Un niño despierta y descubre que toda su casa está repleta por pilas y pilas de libros. Mide sus pasos entre tantas historias, teme caer en una de ellas, que un pequeño movimiento desmorone todas esas torres de ficciones. Entre tantas palabras, descubre libros con ilustraciones que lo cautivan, libros que comienzan a abrazarlo, a sentirse propios.
El escritor José Zuleta Ortiz, nacido en Bogotá, pero con residencia en Cali, recuerda que su primera biblioteca fue la paterna. Una que en un momento ocupó toda la casa, cuando la librería que tenía su papá, el también escritor y filósofo Estanislao Zuleta, quebró y muchos de esos libros llegaron ahí: “Yo nací en una casa donde había una gran biblioteca. Tal vez el primer bibliotecario mío fue mi padre”, confiesa el escritor caleño que fue Bibliotecario por un Día en el Parque Cultural y Ambiental Otraparte.
A los dieciséis años, José Zuleta dejó su casa, su biblioteca y la sombra pesada de su padre. Sin dinero para libros, comenzó a recorrer las bibliotecas públicas de Cali, donde descubrió un lugar para habitar mientras todo lo demás se deshacía. La primera fue la del Centenario, una antigua casona con corredores amplios por donde se colaba el rumor del viento y del río. Allí encontró no solo palabras prestadas, sino también un lugar para mirar el mundo. Aquella biblioteca, que lo recibió cuando todo parecía ausente, sería años después, su lugar de trabajo.

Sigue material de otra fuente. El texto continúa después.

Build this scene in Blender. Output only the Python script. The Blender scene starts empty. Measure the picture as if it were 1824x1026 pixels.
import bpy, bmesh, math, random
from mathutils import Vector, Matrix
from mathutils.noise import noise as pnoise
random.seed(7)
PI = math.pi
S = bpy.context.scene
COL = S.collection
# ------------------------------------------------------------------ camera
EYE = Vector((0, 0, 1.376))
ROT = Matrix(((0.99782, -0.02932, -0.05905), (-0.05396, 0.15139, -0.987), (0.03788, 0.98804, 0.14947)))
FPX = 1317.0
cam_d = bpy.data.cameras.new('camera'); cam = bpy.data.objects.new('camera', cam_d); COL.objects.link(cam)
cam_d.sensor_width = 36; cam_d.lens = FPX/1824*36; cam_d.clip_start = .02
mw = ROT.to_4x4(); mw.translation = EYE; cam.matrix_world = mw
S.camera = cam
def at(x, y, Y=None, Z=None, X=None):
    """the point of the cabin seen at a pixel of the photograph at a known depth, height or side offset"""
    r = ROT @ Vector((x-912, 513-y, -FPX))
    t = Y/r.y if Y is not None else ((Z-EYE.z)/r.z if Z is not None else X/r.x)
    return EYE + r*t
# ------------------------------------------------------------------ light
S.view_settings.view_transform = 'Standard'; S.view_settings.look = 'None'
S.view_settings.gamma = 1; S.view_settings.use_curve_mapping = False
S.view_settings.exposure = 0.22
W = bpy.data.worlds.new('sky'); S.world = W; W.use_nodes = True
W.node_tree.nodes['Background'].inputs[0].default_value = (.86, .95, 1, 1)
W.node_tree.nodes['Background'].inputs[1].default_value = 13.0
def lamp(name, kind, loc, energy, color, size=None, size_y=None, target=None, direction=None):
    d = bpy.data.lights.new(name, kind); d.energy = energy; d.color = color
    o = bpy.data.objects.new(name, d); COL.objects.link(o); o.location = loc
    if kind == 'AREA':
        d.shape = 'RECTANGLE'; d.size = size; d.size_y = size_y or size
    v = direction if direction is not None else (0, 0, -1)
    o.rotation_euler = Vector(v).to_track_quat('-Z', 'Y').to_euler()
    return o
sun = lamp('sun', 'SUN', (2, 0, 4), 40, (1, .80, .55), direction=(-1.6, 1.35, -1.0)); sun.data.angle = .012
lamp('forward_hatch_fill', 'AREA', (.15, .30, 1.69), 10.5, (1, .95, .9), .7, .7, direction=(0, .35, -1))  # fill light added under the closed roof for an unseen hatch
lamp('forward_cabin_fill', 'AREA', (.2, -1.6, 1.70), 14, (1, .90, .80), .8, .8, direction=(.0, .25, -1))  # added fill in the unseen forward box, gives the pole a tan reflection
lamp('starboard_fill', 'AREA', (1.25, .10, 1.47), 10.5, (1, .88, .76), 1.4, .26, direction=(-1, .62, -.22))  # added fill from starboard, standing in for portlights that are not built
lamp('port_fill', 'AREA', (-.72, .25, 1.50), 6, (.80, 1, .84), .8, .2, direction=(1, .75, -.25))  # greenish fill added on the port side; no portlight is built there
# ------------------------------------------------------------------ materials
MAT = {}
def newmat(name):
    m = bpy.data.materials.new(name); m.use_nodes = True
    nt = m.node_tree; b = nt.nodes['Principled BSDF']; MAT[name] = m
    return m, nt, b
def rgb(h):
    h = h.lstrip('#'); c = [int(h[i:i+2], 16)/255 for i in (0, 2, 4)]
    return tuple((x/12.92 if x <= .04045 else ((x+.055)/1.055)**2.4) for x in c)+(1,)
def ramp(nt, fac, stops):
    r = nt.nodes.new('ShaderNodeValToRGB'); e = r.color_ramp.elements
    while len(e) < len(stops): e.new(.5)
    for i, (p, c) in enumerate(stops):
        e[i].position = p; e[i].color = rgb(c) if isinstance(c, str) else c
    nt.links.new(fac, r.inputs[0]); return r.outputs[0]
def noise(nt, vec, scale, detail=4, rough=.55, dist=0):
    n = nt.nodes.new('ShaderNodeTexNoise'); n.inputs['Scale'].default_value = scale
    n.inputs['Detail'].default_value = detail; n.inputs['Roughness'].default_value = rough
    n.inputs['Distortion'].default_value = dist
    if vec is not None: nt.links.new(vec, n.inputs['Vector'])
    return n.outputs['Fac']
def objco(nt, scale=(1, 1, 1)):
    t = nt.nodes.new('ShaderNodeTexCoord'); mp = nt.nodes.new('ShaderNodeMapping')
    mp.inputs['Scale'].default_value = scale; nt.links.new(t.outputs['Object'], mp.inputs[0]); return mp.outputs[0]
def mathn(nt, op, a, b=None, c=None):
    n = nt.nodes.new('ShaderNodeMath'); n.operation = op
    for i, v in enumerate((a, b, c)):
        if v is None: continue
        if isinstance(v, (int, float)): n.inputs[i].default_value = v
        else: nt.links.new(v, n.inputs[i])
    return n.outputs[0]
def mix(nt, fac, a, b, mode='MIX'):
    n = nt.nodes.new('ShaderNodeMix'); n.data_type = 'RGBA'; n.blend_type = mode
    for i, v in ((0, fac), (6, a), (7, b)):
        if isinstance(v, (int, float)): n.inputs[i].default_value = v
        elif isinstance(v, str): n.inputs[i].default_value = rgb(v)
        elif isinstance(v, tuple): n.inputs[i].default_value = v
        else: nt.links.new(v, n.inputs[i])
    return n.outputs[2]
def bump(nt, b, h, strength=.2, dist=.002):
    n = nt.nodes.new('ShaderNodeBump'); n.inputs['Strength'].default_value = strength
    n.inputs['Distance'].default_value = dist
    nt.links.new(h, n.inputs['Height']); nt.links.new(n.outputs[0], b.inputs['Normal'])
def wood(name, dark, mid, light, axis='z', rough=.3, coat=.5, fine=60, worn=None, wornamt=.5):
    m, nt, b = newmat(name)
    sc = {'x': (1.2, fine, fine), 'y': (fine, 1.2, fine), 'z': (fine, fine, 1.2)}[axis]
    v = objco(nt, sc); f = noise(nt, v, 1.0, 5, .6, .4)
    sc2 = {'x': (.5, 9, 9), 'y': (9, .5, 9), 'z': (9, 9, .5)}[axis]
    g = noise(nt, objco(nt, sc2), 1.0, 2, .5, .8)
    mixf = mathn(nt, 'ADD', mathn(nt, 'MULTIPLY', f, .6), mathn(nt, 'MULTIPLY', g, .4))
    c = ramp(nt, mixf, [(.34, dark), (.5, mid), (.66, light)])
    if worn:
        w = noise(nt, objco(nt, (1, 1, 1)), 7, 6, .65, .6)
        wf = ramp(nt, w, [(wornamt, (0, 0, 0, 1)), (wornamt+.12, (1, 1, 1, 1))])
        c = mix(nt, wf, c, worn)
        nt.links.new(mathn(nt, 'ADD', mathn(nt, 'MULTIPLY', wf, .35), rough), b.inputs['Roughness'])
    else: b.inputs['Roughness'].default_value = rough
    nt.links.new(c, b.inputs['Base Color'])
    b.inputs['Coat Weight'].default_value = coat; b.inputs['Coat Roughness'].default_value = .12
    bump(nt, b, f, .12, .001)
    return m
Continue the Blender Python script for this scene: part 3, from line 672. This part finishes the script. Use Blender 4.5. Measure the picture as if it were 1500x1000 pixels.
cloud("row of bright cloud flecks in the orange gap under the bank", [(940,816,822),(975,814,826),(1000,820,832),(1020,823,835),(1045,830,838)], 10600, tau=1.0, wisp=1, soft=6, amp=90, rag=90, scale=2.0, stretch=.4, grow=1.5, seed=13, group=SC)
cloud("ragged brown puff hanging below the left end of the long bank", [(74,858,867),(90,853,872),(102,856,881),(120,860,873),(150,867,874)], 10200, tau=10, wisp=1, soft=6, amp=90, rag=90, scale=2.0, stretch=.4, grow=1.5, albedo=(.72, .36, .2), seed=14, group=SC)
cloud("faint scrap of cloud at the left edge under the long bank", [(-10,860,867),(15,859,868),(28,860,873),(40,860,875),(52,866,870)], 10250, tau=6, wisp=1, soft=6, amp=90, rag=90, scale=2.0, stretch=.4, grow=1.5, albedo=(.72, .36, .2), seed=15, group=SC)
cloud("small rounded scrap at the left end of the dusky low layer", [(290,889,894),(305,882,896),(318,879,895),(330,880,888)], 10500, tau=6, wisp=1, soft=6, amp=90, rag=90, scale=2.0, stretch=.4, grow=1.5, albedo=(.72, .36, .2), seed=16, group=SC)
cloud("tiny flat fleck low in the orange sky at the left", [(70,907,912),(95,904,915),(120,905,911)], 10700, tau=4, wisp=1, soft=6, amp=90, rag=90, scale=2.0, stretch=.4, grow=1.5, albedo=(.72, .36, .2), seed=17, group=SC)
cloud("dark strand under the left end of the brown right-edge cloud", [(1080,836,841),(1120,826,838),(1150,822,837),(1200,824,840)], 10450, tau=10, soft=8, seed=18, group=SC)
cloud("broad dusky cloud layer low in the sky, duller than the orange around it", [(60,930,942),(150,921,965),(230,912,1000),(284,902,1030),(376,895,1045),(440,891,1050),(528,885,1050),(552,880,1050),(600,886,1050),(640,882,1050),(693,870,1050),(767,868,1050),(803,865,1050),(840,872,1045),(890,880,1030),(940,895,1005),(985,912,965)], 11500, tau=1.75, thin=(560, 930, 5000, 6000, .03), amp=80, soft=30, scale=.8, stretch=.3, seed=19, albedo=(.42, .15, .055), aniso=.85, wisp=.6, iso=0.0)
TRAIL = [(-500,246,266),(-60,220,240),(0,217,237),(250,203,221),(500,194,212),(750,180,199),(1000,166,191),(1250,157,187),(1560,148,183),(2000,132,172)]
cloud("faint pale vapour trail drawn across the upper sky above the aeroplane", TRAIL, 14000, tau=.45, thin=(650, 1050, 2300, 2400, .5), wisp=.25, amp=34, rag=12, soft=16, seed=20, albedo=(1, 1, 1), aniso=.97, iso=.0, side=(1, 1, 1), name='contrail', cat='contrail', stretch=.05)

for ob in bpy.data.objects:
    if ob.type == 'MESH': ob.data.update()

Pero quien verdaderamente lo formó como lector fue Aníbal Arias, un bibliotecario discreto de la Universidad Santiago de Cali. Un hombre que, aunque callado, hablaba de libros como si él mismo hubiera vivido esas historias. Alguien que sabía sugerir sin imponer, que entendía el deseo del lector antes de que tomara forma. Para Zuleta, leer ya era un destino, pero fue Arias quien le enseñó a perderse con método, a encontrar en las bibliotecas un mapa para extraviarse en ese laberinto de historias.

Después de las bibliotecas, también trabajó por muchos años en otros centros de historias, las cárceles. En estas coordinó por quince años un programa llamado “Libertad Bajo Palabra”, un título robado a Octavio Paz, en el que se realizaron talleres de escritura en 21 cárceles de Colombia, del que surgió Fugas de tinta, una colección de quince libros que recopilan las historias creadas durante esos talleres.
De estas experiencias quedaron marcados varios temas presentes en su literatura: la ley y sus dobleces, los límites entre lo legal e ilegal y la escritura como salvación. Temáticas centrales en uno de sus últimos libros: Una versión de los hechos, una novela en la que tres personajes se encuentran en una cárcel de mujeres para cuestionarse sobre las nuevas formas del amor, la libertad y la belleza. También está en Ladrón de olvidos y otros relatos, una antología de cuentos en la que la memoria y el arte de narrar se entretejen con precisión y ternura. Sin embargo, las experiencias familiares también están plagadas en su literatura. Su libro Lo que no fue dicho es un testimonio de vida para su madre, en el que le cuenta todo lo que vivió durante los años en los que ella no estuvo presente. Y por último, Sonrisa trocada, un cuento en el que su abuelo es el protagonista, y narra la experiencia antes de su muerte en el choque de aviones de 1935 en Medellín, en el que también murió el cantante de tango Carlos Gardel.
Durante su experiencia como Bibliotecario por un Día, en el marco del Vive Bibliotecas Sur, que tuvo por temática: “Ser hogares”, reflexionó sobre las bibliotecas como casas para su comunidad. Como seres orgánicos en las que el libro es solo una excusa para el encuentro, un lugar donde suceden muchas cosas, donde se forma la curiosidad. Por eso, las bibliotecas no pueden ser islas, deben tomar la forma de un golfo que resguarde ese mar de historias y de personas.